As you measure, you’ll gain insights into the specific data needed to refine your emissions calculations beyond the spend-based approach. For instance, tracking business travel distance and modes instead of just category expenditure can provide more accurate emissions data. Collaborating with waste providers to measure waste type, mass, and routes can also enhance accuracy. Similarly, requesting detailed tonne-kilometre reports from logistics providers can improve the precision of upstream transportation and distribution calculations. 

Depending on your size, you may have access to business intelligence tools that can be extremely useful for improving data collection and emissions calculations accuracy. By centralising and standardising data across departments, business intelligence tools can provide a comprehensive view of a company’s operations, making it easier to identify and track relevant emissions data. These tools can often integrate with emissions calculation tools, automating data transfer and reducing the risk of errors. By understanding your current systems and the data held within them, you can set out a path to improved Scope 3 emissions data over time.

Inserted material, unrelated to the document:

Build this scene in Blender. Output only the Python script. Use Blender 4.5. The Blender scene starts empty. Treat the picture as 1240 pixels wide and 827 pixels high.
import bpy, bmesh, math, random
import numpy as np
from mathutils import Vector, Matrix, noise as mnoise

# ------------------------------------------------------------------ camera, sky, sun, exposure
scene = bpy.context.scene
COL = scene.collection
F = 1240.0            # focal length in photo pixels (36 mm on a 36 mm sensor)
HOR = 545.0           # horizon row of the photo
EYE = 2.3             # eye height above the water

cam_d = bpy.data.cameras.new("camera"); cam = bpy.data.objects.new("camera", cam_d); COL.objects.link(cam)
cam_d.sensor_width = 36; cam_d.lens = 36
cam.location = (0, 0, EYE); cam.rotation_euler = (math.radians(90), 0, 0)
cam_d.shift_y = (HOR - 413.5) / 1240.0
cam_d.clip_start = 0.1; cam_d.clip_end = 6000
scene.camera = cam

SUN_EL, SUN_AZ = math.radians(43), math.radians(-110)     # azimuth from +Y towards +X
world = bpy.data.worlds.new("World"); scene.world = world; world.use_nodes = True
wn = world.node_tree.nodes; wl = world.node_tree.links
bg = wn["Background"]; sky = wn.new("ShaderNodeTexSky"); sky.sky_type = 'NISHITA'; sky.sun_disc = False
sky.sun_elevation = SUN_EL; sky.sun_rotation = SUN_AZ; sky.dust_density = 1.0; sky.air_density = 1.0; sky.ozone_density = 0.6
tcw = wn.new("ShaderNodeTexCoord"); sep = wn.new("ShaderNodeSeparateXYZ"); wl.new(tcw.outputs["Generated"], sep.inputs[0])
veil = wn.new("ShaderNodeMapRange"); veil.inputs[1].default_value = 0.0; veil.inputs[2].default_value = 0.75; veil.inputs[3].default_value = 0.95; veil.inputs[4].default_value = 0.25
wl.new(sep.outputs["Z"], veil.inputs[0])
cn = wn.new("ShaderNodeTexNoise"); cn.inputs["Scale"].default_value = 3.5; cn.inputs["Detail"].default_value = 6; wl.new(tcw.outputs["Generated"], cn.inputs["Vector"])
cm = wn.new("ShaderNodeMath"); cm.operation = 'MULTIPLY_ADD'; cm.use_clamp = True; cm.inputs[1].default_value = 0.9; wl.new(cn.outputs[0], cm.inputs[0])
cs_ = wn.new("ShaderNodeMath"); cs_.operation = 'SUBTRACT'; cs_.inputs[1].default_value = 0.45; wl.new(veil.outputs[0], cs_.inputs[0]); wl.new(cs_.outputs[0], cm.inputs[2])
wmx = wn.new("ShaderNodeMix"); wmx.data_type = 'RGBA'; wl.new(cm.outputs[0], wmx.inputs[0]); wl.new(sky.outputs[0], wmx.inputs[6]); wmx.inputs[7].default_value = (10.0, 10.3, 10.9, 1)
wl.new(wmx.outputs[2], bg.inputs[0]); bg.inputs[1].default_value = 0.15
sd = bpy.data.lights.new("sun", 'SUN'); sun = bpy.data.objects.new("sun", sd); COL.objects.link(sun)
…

In conclusion, by understanding the significant role local authorities play in driving emissions, both directly and indirectly, it becomes clear that measuring and reducing Scope 3 emissions is essential. While the journey may be complex, taking the initial steps, such as conducting a spend-based assessment, can provide valuable insights and lay the groundwork for more comprehensive future analysis.

As local authorities strive to achieve net-zero targets, it is imperative to embrace a holistic approach that considers the full scope of their environmental impact. By prioritising Scope 3 emissions, local authorities can demonstrate leadership, inspire action, and contribute to a more sustainable future for all.